___ Data block ___

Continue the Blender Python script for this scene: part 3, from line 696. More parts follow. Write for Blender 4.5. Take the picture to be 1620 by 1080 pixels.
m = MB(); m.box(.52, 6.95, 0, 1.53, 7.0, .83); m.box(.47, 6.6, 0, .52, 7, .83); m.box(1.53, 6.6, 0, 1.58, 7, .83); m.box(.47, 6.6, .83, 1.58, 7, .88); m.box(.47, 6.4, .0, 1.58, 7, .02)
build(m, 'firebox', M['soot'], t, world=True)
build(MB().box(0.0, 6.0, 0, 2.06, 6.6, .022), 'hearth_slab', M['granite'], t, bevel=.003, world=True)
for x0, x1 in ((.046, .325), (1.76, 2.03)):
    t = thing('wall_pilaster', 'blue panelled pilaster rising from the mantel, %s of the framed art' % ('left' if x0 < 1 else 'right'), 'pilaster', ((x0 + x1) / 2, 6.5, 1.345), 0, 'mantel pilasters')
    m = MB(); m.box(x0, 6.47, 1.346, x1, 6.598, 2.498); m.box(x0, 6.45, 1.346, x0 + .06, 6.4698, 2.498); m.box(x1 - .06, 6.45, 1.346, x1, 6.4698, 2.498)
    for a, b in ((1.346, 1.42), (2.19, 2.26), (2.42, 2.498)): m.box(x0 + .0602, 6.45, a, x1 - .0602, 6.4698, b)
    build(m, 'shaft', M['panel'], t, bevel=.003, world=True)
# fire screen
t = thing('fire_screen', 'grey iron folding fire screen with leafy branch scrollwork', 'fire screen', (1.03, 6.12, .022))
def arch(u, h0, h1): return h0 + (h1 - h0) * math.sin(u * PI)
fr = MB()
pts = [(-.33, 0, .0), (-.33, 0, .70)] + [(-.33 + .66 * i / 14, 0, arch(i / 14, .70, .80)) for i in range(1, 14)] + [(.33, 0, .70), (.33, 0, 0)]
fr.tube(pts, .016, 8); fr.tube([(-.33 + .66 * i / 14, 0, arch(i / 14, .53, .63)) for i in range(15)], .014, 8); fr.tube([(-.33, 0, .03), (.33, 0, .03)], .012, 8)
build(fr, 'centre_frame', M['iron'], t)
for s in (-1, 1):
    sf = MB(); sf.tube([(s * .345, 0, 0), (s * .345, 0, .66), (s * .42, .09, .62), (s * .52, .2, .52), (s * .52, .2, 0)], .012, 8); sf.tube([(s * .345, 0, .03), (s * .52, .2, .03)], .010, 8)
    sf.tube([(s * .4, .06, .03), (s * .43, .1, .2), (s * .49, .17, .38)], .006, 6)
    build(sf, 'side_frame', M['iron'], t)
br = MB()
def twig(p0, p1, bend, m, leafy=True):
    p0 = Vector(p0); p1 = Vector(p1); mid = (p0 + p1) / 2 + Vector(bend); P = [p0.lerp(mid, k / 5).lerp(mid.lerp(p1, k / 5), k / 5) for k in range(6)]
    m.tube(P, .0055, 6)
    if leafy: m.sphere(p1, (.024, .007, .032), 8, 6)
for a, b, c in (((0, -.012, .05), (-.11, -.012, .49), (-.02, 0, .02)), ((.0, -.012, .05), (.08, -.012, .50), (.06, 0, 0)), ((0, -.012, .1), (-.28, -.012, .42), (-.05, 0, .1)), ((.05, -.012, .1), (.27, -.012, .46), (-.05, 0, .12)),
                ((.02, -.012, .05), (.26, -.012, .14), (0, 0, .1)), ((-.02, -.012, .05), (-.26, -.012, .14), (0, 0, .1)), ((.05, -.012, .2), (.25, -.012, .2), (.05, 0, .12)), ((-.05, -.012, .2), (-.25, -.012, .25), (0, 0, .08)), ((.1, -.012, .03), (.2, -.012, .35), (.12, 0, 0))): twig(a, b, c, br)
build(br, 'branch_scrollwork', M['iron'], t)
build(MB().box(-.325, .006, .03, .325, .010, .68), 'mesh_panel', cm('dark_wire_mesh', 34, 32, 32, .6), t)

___

=== Your task ===
Return every line exactly.

=== Response to this exercise ===
Continue the Blender Python script for this scene: part 3, from line 696. More parts follow. Write for Blender 4.5. Take the picture to be 1620 by 1080 pixels.
m = MB(); m.box(.52, 6.95, 0, 1.53, 7.0, .83); m.box(.47, 6.6, 0, .52, 7, .83); m.box(1.53, 6.6, 0, 1.58, 7, .83); m.box(.47, 6.6, .83, 1.58, 7, .88); m.box(.47, 6.4, .0, 1.58, 7, .02)
build(m, 'firebox', M['soot'], t, world=True)
build(MB().box(0.0, 6.0, 0, 2.06, 6.6, .022), 'hearth_slab', M['granite'], t, bevel=.003, world=True)
for x0, x1 in ((.046, .325), (1.76, 2.03)):
    t = thing('wall_pilaster', 'blue panelled pilaster rising from the mantel, %s of the framed art' % ('left' if x0 < 1 else 'right'), 'pilaster', ((x0 + x1) / 2, 6.5, 1.345), 0, 'mantel pilasters')
    m = MB(); m.box(x0, 6.47, 1.346, x1, 6.598, 2.498); m.box(x0, 6.45, 1.346, x0 + .06, 6.4698, 2.498); m.box(x1 - .06, 6.45, 1.346, x1, 6.4698, 2.498)
    for a, b in ((1.346, 1.42), (2.19, 2.26), (2.42, 2.498)): m.box(x0 + .0602, 6.45, a, x1 - .0602, 6.4698, b)
    build(m, 'shaft', M['panel'], t, bevel=.003, world=True)
# fire screen
t = thing('fire_screen', 'grey iron folding fire screen with leafy branch scrollwork', 'fire screen', (1.03, 6.12, .022))
def arch(u, h0, h1): return h0 + (h1 - h0) * math.sin(u * PI)
fr = MB()
pts = [(-.33, 0, .0), (-.33, 0, .70)] + [(-.33 + .66 * i / 14, 0, arch(i / 14, .70, .80)) for i in range(1, 14)] + [(.33, 0, .70), (.33, 0, 0)]
fr.tube(pts, .016, 8); fr.tube([(-.33 + .66 * i / 14, 0, arch(i / 14, .53, .63)) for i in range(15)], .014, 8); fr.tube([(-.33, 0, .03), (.33, 0, .03)], .012, 8)
build(fr, 'centre_frame', M['iron'], t)
for s in (-1, 1):
    sf = MB(); sf.tube([(s * .345, 0, 0), (s * .345, 0, .66), (s * .42, .09, .62), (s * .52, .2, .52), (s * .52, .2, 0)], .012, 8); sf.tube([(s * .345, 0, .03), (s * .52, .2, .03)], .010, 8)
    sf.tube([(s * .4, .06, .03), (s * .43, .1, .2), (s * .49, .17, .38)], .006, 6)
    build(sf, 'side_frame', M['iron'], t)
br = MB()
def twig(p0, p1, bend, m, leafy=True):
    p0 = Vector(p0); p1 = Vector(p1); mid = (p0 + p1) / 2 + Vector(bend); P = [p0.lerp(mid, k / 5).lerp(mid.lerp(p1, k / 5), k / 5) for k in range(6)]
    m.tube(P, .0055, 6)
    if leafy: m.sphere(p1, (.024, .007, .032), 8, 6)
for a, b, c in (((0, -.012, .05), (-.11, -.012, .49), (-.02, 0, .02)), ((.0, -.012, .05), (.08, -.012, .50), (.06, 0, 0)), ((0, -.012, .1), (-.28, -.012, .42), (-.05, 0, .1)), ((.05, -.012, .1), (.27, -.012, .46), (-.05, 0, .12)),
                ((.02, -.012, .05), (.26, -.012, .14), (0, 0, .1)), ((-.02, -.012, .05), (-.26, -.012, .14), (0, 0, .1)), ((.05, -.012, .2), (.25, -.012, .2), (.05, 0, .12)), ((-.05, -.012, .2), (-.25, -.012, .25), (0, 0, .08)), ((.1, -.012, .03), (.2, -.012, .35), (.12, 0, 0))): twig(a, b, c, br)
build(br, 'branch_scrollwork', M['iron'], t)
build(MB().box(-.325, .006, .03, .325, .010, .68), 'mesh_panel', cm('dark_wire_mesh', 34, 32, 32, .6), t)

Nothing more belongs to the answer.